• **THE TASK**:
Leave out all pictures and give back precisely the lines from the line with "Write the bpy" to the line with "scene.view_settings.exposure = 0", including those two lines.

• **RECORDS PROVIDED**:
· · · · · · ·

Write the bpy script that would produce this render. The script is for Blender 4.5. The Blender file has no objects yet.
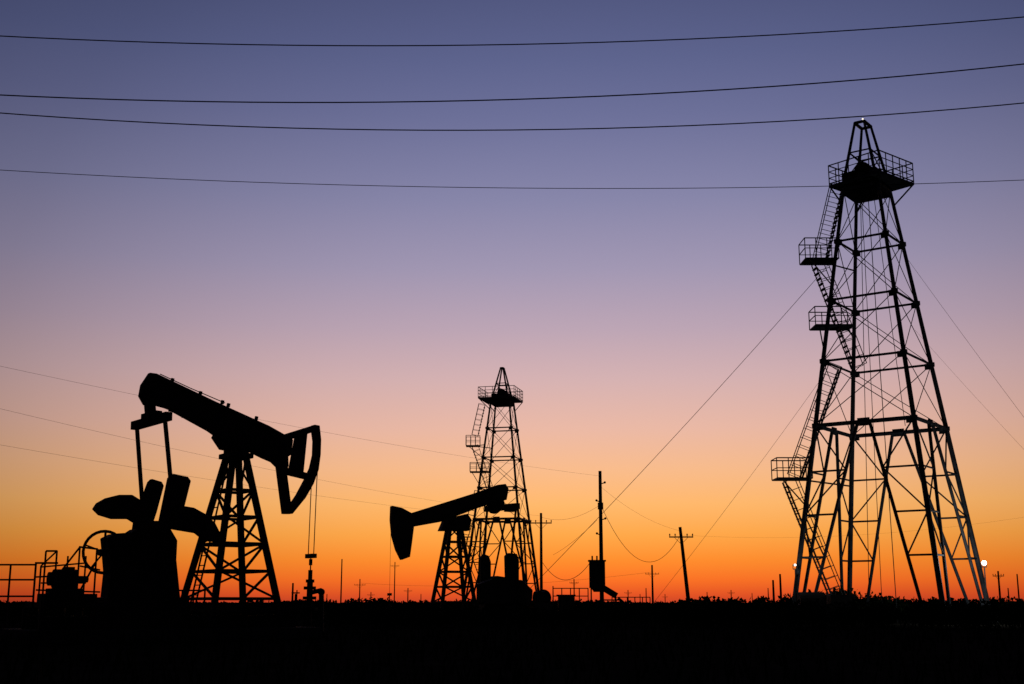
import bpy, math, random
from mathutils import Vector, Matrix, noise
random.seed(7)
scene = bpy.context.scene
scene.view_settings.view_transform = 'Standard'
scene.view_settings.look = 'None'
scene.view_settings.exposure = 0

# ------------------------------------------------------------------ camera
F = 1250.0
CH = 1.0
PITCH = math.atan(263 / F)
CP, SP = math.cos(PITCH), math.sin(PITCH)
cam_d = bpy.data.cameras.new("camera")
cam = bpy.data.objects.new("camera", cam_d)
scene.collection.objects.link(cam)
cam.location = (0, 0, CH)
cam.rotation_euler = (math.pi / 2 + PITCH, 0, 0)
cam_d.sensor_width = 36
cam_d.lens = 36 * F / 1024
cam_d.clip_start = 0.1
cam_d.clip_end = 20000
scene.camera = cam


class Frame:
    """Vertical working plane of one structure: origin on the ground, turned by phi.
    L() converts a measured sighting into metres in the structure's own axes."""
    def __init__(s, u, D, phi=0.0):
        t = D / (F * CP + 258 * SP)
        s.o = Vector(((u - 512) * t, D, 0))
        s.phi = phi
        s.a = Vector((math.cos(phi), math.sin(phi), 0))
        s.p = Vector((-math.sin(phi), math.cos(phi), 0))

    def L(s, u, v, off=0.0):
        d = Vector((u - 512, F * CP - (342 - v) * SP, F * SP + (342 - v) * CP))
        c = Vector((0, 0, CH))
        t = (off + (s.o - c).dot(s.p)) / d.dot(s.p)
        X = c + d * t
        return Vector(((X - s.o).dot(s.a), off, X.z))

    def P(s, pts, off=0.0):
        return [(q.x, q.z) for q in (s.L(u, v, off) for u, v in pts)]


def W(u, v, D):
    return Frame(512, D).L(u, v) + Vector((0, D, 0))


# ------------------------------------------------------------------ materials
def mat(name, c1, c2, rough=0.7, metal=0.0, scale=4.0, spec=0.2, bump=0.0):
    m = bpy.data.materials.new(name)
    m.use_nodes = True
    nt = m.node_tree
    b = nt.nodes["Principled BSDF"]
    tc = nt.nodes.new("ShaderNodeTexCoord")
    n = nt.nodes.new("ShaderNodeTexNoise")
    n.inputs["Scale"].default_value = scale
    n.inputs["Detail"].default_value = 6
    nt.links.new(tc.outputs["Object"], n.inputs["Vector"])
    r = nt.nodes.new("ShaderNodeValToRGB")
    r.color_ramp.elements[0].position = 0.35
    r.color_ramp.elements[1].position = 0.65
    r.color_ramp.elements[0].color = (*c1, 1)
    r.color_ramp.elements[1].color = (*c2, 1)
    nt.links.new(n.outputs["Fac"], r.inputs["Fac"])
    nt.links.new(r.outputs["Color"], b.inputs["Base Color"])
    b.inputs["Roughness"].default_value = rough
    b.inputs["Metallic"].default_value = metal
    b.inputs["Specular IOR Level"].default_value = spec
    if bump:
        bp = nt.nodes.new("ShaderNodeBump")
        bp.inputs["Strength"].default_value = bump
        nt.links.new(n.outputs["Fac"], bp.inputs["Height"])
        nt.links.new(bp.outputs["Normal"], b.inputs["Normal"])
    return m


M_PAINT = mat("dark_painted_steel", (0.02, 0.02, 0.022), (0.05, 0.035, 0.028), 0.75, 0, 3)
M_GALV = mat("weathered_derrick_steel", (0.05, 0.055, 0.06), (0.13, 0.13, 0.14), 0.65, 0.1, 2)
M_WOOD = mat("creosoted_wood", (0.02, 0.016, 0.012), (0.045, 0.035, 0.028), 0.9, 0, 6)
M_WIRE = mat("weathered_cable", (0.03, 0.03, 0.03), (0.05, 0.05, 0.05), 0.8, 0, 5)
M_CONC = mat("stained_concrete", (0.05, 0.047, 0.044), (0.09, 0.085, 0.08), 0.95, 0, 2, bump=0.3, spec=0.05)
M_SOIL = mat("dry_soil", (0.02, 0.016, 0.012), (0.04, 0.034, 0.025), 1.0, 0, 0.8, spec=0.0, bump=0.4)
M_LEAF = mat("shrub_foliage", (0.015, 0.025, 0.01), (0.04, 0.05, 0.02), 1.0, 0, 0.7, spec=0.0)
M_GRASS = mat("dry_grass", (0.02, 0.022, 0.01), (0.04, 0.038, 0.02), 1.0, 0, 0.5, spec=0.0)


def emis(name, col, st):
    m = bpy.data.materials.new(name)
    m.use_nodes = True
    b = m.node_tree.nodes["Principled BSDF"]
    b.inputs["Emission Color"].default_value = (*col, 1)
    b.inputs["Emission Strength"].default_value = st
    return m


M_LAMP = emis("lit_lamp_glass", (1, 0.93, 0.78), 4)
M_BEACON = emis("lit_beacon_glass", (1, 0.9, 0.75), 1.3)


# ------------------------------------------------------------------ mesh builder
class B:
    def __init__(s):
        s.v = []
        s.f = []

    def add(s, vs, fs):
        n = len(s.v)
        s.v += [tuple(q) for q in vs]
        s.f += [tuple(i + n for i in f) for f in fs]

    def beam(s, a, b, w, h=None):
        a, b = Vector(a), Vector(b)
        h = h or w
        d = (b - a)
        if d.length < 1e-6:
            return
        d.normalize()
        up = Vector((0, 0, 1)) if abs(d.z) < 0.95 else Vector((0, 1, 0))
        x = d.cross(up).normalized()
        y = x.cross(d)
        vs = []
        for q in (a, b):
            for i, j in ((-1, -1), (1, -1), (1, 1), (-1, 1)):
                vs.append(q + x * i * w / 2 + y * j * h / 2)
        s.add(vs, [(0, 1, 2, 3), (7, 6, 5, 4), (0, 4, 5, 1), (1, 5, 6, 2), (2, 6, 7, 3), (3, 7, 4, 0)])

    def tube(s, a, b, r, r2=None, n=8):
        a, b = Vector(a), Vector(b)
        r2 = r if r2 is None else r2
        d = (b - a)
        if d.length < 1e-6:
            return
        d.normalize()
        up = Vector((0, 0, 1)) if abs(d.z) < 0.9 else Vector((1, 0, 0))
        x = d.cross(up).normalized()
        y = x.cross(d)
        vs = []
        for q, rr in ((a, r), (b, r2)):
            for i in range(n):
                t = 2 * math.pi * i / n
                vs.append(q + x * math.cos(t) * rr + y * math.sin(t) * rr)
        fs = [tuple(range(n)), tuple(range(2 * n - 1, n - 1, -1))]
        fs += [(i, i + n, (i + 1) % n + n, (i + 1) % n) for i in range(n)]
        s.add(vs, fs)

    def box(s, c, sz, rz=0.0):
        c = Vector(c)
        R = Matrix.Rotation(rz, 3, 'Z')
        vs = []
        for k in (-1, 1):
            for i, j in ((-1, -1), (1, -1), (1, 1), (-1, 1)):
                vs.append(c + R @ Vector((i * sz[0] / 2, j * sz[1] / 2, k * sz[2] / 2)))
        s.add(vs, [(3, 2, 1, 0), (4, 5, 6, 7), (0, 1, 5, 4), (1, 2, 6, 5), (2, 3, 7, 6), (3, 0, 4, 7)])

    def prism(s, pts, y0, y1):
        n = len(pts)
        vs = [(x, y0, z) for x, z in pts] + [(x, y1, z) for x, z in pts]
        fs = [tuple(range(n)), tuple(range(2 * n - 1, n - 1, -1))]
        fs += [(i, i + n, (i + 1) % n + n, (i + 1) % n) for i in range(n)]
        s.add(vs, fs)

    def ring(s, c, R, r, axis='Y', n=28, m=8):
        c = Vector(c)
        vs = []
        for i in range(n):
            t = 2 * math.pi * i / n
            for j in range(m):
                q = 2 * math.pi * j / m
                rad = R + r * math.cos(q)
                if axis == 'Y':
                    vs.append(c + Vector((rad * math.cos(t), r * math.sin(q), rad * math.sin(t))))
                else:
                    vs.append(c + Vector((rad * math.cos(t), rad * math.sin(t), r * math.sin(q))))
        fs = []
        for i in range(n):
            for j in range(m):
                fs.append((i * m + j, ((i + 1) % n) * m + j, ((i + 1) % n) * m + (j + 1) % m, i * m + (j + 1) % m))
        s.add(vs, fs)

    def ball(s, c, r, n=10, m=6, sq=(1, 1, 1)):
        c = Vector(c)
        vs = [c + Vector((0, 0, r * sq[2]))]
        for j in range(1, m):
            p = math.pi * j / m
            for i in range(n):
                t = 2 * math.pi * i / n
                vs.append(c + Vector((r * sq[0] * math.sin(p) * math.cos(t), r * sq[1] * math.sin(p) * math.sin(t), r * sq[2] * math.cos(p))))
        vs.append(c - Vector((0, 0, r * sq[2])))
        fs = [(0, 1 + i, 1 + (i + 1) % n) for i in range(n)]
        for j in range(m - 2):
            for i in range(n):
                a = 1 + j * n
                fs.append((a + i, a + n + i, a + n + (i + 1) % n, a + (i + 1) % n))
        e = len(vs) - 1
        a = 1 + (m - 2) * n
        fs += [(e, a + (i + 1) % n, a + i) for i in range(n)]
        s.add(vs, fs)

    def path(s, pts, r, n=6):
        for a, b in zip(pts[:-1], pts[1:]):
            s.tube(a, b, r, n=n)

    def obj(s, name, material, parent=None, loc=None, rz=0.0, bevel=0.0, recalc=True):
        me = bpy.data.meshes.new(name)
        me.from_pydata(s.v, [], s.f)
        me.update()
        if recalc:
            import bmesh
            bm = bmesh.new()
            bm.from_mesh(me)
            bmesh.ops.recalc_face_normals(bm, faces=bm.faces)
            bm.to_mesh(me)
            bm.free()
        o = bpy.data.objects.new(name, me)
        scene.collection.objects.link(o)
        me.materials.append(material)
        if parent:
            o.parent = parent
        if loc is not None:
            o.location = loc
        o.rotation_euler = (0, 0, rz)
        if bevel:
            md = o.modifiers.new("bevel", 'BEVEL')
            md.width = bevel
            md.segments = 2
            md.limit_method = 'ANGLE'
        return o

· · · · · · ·

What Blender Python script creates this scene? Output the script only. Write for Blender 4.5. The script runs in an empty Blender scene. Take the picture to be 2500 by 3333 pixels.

· · · · · · ·

• **EXERCISE RESULT**:
Write the bpy script that would produce this render. The script is for Blender 4.5. The Blender file has no objects yet.
import bpy, math, random
from mathutils import Vector, Matrix, noise
random.seed(7)
scene = bpy.context.scene
scene.view_settings.view_transform = 'Standard'
scene.view_settings.look = 'None'
scene.view_settings.exposure = 0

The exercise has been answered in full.